ふくむらさきはあやむらさきに比べて甘さあり
あやむらさきが甘さ控えめな品種であるのに対して、ふくむらさきは紫さつまいもの中でも糖度が高い品種のひとつです。通常のさつまいもの中でも甘みがあるとされている「べにはるか」に引けを取らない甘さを持ち合わせており、紫さつまいもの中でも、今後さらに広く普及される品種として注目を集めています。
ふくむらさきの気になる食感や味
紫さつまいもの中でも糖度の高いふくむらさきは、熱を加えると食味が優れ、しっとりとした肉質で口の中にさつまいもの旨味と甘さが広がります。ふくむらさきは、旨味と甘みの両方を兼ね揃えている品種なので、焼き芋として食することにも適しています。熱することで果肉の紫色がさらに鮮やかになり、見た目でも楽しめることから、焼き芋として食する方も増えているようです。写真写りが映えるため、スイーツが大好きな方たちの間でもさらに話題を呼ぶ品種となることでしょう。
ふくむらさきが旬の季節
ふくむらさきの収穫に適した時期は10月下旬ごろから翌年の1月ごろと言われています。一般的なさつまいもに比べるとサイズが小さい特徴も持ち合わせているため、早掘りを避けた方が良い品種です。
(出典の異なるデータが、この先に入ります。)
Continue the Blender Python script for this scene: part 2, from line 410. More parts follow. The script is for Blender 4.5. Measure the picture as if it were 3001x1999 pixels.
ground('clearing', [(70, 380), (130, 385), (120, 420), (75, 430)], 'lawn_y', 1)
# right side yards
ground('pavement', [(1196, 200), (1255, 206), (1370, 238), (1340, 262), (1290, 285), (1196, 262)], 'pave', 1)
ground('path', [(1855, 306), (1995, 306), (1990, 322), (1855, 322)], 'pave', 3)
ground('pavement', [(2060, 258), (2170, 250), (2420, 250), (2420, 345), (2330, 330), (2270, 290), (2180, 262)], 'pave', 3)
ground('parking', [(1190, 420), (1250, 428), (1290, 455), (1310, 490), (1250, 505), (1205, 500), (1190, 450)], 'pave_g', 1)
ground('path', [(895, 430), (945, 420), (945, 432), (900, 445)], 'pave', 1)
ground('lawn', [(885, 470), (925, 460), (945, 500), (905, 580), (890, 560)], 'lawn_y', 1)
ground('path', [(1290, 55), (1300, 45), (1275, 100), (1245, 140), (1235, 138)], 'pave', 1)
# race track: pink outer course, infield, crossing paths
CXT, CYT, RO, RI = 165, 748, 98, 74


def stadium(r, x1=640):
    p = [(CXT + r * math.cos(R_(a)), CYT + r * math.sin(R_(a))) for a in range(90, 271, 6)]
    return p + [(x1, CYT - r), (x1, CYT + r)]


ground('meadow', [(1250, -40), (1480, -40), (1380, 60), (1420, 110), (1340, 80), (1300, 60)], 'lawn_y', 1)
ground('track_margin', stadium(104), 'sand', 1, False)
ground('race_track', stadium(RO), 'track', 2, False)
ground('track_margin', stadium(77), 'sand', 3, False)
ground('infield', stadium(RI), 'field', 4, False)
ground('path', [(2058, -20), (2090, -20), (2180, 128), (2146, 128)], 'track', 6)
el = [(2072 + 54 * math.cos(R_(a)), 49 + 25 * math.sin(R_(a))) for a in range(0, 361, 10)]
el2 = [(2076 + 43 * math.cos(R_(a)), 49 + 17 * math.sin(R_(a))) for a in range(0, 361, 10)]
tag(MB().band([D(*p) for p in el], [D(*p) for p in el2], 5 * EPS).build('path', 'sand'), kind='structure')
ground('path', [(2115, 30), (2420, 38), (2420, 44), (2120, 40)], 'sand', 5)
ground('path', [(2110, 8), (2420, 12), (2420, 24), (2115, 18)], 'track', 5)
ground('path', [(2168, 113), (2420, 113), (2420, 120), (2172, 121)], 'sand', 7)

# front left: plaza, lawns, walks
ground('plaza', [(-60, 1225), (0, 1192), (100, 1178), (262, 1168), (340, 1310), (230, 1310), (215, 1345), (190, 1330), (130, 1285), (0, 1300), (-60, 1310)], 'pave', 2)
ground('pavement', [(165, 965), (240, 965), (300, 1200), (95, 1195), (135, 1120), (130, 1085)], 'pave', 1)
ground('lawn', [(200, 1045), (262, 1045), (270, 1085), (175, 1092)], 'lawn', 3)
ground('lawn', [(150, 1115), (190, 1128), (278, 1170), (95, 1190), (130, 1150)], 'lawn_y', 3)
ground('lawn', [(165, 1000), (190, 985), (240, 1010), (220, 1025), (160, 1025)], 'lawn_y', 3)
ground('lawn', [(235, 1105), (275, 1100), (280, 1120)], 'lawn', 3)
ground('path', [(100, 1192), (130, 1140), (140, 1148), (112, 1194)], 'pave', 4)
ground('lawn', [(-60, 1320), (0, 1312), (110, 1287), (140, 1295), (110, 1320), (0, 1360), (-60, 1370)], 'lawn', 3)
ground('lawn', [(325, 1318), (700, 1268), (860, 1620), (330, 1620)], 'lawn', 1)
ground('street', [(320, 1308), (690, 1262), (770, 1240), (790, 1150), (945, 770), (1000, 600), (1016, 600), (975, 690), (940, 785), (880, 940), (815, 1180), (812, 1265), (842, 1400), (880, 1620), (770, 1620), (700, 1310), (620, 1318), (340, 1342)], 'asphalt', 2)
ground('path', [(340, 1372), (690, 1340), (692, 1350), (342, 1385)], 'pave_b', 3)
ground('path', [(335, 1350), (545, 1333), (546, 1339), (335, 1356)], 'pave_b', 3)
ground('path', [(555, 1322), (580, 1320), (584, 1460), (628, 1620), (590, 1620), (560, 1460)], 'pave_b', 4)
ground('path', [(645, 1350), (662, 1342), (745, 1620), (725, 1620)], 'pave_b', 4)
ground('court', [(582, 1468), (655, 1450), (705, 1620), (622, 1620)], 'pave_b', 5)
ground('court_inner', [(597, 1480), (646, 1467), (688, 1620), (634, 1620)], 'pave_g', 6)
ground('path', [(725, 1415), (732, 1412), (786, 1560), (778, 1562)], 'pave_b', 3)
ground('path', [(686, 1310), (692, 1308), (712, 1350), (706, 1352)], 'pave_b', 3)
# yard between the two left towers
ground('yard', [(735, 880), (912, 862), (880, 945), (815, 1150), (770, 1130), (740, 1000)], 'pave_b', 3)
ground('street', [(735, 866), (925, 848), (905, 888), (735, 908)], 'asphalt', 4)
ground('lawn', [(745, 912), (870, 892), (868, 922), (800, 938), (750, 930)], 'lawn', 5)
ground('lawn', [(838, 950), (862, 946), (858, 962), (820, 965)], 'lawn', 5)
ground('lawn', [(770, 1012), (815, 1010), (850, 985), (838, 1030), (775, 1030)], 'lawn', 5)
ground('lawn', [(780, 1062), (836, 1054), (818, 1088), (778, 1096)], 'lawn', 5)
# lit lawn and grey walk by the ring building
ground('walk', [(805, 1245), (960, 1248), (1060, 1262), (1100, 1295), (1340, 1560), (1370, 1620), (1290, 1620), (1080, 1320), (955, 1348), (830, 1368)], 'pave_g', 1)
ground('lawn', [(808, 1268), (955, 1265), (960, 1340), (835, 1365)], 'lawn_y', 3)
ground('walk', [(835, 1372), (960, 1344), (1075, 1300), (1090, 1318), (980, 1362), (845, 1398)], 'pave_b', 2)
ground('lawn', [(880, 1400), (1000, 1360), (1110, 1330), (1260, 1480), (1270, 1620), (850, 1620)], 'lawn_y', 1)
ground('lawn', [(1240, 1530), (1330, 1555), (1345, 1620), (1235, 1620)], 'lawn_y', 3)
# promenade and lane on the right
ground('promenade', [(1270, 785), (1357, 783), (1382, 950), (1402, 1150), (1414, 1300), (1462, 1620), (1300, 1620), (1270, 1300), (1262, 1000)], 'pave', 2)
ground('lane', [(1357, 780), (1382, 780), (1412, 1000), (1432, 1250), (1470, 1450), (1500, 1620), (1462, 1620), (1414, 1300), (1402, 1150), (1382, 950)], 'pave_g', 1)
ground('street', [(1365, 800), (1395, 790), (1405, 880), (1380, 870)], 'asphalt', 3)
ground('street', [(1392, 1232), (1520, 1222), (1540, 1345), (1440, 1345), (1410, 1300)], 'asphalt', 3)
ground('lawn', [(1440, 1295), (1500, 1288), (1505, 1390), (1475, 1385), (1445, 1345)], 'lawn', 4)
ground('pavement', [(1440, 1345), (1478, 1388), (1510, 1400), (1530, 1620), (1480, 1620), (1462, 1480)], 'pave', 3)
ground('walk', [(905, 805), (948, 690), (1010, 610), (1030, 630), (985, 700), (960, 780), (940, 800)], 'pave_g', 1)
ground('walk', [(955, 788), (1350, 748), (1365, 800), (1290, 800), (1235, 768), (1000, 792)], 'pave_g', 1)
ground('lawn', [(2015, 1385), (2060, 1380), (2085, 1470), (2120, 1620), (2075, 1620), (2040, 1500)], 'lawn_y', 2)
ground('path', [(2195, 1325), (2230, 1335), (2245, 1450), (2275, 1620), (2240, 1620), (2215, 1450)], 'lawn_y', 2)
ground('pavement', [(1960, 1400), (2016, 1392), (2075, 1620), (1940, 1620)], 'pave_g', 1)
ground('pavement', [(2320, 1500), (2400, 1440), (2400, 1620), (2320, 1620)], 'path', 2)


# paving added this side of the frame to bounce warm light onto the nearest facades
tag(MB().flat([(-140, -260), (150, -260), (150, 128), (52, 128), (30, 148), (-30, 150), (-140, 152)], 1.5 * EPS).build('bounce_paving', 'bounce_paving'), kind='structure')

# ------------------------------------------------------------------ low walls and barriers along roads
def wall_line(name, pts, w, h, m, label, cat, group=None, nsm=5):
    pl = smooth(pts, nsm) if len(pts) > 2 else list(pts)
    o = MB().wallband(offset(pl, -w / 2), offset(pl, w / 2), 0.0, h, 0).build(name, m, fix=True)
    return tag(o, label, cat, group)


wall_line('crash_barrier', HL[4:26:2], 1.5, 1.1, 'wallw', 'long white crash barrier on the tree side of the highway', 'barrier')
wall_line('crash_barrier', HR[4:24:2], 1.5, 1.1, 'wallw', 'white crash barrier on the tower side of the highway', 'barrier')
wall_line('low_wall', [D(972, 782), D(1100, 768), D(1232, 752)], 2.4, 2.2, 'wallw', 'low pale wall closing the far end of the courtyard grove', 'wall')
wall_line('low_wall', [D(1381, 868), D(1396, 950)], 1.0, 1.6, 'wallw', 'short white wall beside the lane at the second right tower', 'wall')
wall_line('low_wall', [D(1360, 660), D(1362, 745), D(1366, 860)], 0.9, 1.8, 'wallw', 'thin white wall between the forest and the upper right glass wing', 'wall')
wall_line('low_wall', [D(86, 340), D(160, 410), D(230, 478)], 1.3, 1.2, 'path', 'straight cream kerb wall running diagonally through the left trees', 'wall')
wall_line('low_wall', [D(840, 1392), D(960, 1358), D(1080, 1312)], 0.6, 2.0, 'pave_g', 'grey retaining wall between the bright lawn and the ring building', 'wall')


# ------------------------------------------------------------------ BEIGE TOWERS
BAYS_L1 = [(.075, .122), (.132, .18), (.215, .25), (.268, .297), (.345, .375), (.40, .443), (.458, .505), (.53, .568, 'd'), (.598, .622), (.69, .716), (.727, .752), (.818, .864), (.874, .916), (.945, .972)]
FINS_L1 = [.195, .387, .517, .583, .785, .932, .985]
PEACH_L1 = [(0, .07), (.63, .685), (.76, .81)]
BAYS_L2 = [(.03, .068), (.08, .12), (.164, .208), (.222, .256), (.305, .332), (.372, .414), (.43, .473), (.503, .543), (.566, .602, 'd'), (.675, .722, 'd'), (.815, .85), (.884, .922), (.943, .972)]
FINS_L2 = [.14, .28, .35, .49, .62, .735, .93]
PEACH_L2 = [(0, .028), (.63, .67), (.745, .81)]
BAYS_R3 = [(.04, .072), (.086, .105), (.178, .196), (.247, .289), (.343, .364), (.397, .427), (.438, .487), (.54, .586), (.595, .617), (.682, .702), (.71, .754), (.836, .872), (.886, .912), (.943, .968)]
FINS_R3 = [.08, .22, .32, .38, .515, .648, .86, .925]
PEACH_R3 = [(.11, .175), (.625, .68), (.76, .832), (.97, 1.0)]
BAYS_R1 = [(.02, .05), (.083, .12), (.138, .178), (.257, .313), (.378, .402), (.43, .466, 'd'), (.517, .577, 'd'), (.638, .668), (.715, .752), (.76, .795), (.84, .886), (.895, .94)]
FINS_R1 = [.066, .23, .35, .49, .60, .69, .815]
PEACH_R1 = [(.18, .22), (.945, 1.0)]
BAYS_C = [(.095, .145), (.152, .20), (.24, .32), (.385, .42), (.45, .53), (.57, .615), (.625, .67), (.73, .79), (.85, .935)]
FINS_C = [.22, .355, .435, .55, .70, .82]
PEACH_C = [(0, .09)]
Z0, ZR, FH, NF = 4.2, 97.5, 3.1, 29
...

育成する期間を十分に確保することで、食味も甘みも十分に引き出すことができます。
ふくむらさきの主な産地
関東地方には有数の青果用さつまいもの産地があり、特に茨城県でふくむらさきをたくさん栽培しています。2019年の春先から、民間種苗会社を通じてふくむらさきの苗が供給されたことで、茨城県を含む関東地方以外でも広く育てられることでしょう。
まとめ
あやむらさきとふくむらさきの違い、いかがでしたか? どちらもそれぞれに特徴があり、その特徴を活かした食べ方を知ることで、これまでに体験したことのない食を楽しむことができます。紫さつまいもの品種は、一般的なさつまいもに比べて店頭に並ぶ頻度はそれほど多くはないものの、食を楽しむ食材のひとつとして、店頭で見かけた際には手に取ってみてはいかがでしょうか。紫芋は、その独特な色合いと多様な品種により、さまざまな料理に使われる魅力的な食材です。「あやむらさき」は甘みが少なく、加工用としてその鮮やかな紫色を活かしたスイーツ作りに適しています。一方、「ふくむらさき」は、2021年に品種登録された比較的新しい品種で、紫さつまいもの中でも特に甘さが際立つ特徴があります。焼き芋にするとしっとりとした食感と豊かな甘みが楽しめるため、今後さらに人気が高まることが期待されています。それぞれの特徴を活かした調理方法を用いて、紫さつまいもでしか味わえない楽しさをぜひご堪能ください。